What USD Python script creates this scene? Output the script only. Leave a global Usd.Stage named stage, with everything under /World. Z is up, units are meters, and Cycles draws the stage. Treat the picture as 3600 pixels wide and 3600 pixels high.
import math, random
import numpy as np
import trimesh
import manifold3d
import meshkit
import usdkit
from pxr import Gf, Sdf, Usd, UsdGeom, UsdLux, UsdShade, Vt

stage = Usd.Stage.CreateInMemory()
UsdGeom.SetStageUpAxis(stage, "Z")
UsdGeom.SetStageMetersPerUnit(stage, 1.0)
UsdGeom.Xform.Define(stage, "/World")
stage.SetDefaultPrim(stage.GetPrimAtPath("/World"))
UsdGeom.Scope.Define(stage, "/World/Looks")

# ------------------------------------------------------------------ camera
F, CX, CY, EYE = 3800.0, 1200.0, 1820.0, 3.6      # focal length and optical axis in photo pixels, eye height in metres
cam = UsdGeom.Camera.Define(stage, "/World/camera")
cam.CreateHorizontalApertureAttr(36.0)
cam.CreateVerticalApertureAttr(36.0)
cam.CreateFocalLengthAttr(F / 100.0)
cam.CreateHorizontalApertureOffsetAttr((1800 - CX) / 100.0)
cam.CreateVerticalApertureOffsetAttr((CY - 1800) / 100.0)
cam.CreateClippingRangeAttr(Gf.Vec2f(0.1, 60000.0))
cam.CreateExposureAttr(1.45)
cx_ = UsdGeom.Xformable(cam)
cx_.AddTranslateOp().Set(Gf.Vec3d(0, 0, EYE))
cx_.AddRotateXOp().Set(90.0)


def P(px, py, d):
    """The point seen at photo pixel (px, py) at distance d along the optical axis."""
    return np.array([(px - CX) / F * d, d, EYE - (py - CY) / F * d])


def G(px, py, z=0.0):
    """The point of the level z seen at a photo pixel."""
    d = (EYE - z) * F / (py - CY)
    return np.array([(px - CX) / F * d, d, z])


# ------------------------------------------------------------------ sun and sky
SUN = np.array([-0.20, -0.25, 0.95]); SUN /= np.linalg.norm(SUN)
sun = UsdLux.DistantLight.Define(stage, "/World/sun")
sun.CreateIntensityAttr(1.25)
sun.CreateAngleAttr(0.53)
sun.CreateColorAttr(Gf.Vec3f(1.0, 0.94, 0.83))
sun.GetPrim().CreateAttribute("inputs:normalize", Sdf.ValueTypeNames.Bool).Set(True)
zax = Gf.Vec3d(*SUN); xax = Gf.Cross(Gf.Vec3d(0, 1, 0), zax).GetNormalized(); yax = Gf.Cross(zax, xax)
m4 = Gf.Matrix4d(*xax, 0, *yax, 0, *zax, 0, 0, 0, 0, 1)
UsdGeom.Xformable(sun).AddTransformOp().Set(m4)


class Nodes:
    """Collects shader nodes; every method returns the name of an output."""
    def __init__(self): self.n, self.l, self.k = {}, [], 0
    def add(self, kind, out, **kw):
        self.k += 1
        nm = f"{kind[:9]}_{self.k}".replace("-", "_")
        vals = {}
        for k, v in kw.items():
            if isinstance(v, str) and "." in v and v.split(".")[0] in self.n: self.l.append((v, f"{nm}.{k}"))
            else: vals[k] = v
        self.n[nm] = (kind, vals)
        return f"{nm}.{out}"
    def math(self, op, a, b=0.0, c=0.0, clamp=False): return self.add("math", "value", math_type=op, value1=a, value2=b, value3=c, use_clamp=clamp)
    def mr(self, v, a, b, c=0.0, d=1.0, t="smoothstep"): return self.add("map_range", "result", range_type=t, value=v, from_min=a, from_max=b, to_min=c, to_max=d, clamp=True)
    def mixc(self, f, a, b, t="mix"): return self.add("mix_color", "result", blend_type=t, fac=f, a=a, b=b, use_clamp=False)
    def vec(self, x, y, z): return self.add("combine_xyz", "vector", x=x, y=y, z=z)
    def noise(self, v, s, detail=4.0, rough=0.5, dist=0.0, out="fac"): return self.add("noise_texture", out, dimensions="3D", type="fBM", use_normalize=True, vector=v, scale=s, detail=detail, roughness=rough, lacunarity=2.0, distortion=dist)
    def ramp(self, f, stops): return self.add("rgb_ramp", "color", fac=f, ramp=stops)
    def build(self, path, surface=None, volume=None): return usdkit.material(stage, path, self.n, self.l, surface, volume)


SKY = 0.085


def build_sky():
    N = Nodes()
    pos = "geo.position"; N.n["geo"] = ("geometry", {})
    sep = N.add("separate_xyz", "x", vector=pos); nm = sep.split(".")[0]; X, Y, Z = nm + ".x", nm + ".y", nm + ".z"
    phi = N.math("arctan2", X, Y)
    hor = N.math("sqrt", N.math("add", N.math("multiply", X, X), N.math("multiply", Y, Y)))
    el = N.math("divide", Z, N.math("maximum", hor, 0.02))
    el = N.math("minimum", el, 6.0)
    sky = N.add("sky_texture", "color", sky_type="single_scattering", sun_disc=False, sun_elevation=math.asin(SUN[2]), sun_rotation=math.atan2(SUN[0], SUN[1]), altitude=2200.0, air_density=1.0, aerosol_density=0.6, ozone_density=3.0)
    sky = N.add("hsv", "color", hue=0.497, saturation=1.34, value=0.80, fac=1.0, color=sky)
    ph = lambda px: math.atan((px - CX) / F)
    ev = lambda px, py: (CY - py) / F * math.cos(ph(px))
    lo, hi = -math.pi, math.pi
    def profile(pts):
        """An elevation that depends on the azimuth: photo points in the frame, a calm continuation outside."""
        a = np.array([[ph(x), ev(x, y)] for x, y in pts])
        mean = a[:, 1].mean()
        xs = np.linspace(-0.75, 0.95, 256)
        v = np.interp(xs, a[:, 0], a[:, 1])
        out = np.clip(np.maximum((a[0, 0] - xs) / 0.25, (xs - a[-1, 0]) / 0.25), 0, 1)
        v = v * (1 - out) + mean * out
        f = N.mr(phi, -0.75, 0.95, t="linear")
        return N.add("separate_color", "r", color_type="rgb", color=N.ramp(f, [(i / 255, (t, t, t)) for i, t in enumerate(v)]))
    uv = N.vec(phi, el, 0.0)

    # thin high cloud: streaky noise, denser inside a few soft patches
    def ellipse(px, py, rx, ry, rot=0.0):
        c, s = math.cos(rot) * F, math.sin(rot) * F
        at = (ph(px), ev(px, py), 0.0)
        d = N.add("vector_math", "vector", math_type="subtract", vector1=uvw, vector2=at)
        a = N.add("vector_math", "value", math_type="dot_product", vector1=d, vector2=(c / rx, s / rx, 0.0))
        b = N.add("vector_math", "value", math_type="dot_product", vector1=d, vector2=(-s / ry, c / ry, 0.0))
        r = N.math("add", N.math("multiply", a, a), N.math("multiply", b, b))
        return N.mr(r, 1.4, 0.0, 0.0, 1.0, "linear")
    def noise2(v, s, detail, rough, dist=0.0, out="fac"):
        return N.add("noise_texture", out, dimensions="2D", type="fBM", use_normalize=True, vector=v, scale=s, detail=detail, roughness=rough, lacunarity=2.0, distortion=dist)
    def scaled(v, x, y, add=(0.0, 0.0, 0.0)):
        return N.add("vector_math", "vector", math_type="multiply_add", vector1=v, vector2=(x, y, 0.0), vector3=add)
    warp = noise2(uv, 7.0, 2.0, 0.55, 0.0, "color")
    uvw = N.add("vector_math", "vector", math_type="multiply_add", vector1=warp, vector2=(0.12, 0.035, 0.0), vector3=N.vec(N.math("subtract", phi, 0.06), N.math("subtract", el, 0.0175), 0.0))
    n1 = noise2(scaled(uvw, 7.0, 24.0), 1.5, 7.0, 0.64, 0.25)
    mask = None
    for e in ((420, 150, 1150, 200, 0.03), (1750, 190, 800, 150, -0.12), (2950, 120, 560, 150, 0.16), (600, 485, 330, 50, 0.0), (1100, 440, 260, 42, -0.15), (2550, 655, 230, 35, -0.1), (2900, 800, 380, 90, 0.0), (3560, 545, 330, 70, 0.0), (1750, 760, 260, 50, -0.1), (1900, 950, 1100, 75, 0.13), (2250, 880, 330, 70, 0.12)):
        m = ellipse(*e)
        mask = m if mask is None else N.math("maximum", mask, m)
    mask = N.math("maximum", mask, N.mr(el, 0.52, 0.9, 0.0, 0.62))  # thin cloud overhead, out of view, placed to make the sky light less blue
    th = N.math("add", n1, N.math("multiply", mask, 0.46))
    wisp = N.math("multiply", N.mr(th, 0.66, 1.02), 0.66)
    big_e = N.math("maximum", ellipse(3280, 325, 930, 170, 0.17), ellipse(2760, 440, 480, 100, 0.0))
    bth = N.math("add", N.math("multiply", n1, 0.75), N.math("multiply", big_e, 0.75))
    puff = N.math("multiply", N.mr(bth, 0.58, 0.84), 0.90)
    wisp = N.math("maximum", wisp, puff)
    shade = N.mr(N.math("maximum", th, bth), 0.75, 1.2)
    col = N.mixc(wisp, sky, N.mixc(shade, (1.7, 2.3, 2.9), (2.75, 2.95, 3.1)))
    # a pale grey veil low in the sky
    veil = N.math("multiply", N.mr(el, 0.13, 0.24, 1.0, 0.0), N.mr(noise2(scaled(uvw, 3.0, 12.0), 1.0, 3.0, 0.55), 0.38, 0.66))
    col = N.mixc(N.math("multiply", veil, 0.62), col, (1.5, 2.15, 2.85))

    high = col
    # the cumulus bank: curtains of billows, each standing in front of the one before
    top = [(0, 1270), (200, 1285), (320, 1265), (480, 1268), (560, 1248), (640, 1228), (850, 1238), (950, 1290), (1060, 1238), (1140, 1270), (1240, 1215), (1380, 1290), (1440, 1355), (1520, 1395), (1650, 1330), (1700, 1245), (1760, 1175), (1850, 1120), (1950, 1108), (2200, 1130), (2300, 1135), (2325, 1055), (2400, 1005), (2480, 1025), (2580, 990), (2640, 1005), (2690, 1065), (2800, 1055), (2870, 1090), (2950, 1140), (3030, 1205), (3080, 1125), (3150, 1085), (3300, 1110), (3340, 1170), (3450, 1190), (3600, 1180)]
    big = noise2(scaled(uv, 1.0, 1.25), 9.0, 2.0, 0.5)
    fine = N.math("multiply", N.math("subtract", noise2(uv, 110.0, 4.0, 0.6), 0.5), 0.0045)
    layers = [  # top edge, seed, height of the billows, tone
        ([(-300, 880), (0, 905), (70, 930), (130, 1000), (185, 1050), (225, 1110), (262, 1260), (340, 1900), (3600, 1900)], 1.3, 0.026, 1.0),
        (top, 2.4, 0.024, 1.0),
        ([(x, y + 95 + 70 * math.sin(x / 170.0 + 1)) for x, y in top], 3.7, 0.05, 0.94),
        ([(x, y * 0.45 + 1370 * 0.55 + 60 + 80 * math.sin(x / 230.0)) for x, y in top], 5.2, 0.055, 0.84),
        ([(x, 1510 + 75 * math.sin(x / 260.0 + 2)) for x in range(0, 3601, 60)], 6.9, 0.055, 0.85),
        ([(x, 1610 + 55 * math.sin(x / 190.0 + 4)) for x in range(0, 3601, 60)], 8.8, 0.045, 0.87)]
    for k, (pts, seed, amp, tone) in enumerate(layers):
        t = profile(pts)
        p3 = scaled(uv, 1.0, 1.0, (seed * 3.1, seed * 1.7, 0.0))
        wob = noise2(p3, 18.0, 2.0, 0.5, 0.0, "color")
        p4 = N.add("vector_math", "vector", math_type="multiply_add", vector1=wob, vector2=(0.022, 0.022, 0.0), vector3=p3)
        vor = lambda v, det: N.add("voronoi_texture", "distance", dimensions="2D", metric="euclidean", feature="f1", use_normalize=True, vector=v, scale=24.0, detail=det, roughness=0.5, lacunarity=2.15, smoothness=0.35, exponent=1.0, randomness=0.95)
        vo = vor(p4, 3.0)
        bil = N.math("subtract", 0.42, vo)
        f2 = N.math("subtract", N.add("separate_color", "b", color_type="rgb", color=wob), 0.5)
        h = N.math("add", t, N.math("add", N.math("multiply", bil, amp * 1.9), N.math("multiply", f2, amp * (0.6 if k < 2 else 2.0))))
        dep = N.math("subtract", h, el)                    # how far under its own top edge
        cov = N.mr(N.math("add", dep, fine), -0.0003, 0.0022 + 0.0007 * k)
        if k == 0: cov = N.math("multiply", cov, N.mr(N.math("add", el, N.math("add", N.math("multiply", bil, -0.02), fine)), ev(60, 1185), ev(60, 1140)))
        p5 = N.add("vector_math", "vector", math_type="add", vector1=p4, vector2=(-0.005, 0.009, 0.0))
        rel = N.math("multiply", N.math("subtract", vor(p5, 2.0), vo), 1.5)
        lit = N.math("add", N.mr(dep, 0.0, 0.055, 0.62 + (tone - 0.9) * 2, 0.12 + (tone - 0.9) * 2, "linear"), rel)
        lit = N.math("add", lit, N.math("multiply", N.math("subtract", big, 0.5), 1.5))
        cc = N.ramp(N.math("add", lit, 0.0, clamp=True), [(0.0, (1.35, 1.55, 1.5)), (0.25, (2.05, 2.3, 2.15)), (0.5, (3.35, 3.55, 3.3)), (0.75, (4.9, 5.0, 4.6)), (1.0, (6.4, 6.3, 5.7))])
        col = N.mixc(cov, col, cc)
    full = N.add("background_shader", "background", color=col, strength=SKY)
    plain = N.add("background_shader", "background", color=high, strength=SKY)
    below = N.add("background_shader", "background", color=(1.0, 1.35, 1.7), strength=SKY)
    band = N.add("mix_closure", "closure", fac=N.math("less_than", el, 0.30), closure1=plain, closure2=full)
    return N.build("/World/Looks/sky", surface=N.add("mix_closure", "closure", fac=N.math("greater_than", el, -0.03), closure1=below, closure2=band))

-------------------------

WHAT IS REQUIRED:
From the first line above through the line that contains "from pxr import", quote each line exactly. Output nothing more.

REPLY TO THE EXERCISE:
What USD Python script creates this scene? Output the script only. Leave a global Usd.Stage named stage, with everything under /World. Z is up, units are meters, and Cycles draws the stage. Treat the picture as 3600 pixels wide and 3600 pixels high.
import math, random
import numpy as np
import trimesh
import manifold3d
import meshkit
import usdkit
from pxr import Gf, Sdf, Usd, UsdGeom, UsdLux, UsdShade, Vt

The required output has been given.